Antinationaler Klönschnack #4

02. September 2014 | 20 Uhr | Gängeviertel: Irakkrieg und »IS«.
Über Imperialismus wollen die meisten nicht diskutieren. Und das auch ein bisschen zurecht. Denn das Thema ist ein moralisches Minenfeld, in dem es meistens um Bekenntnisse statt um Begriffe geht. Wir wollen es trotzdem mal versuchen. Am Beispiel des Irakkriegs und dem aktuellen Massenmord durch den Islamischen Staat (IS) im Irak und Syrien. 2003 haben die USA die Invasion des Irak gestartet. Die Lüge, dass der Irak über ABC-Waffen verfüge, haben die USA mit dem Gebrauch von uran-haltiger Munition im ganzen Land ein Stück weit wahr gemacht. Neben den erlogenen Rechtfertigungen des Krieges, gab es aber auch einen handfesten Grund: Der Irak hat die westliche Weltordnung gestört. Ein Staat im Nahen Osten, der genug Gewalt und ökonomische Potenz aufbringt, seinem nationalen Interesse ein Stück weit internationale Rechtsqualität zu verschaffen, sich aber nicht als Bündnispartner den USA unterordnet, war und ist nicht zu dulden für die Weltmacht Nr. 1.

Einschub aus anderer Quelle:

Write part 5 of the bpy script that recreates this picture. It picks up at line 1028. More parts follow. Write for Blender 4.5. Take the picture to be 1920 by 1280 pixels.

Auf die kriegerische Zerschlagung des baathistischen Regimes folgten die Demokratisierung und Dezentralisierung des Iraks. Die Dezentralisierung der Staatsmacht bestand in föderalistischen Maßnahmen und der Ausnutzung rassistischer und religiöser Konflikte. Dies sollte verhindern, dass die Ökonomie des Iraks Grundlage einer zentralen Staatsmacht wird. Ein solcher Zentralstaat hätte ja wieder den Regionalmachtcharakter gehabt dessen Abschaffung der Zweck des Kriegs war. Gleichzeitig wurde der Irak demokratisiert, um die Konflikte zwischen den verschiedenen Rackets in eine politische Form zu gießen, die das Geschäft nicht stört. Die Dezentralisierung hat ein bisschen zu gut, die Demokratisierung nicht ganz so gut geklappt. Die durch die Dezentralisierung noch verstärkten Gegensätze zwischen den einzelnen Rackets wurden und werden mit privater Gewalt ausgetragen. Die dezentralisierte Staatsgewalt war teilweise ein Mittel dafür. Das Ergebnis ist ein andauernder Bürgerkrieg, ein failed state.

Der auch als »Arabellion« gefeierte Aufstand gegen das baathistische Regime in Syrien hat als vorläufigen Sieger der Schlachten den Islamischen Staat hervorgebracht. Gleichzeitig geht der Islamische Staat als vorläufiger Sieger der Dezentralisierungsbemühungen im Irak hervor. Dessen Islamismus als antiamerikanisch-moralische Erweckungsbewegung betätigt sein Strafbedürfnis in einem fortdauernden Gemetzel gegen beinahe jeden. Die moralische Verurteilung von anderen Religionen und jeglicher Lust, und allem als westlich markiertem macht sich praktisch als religiöses Recht, samt Gebetszwang, Folter und Massenmord.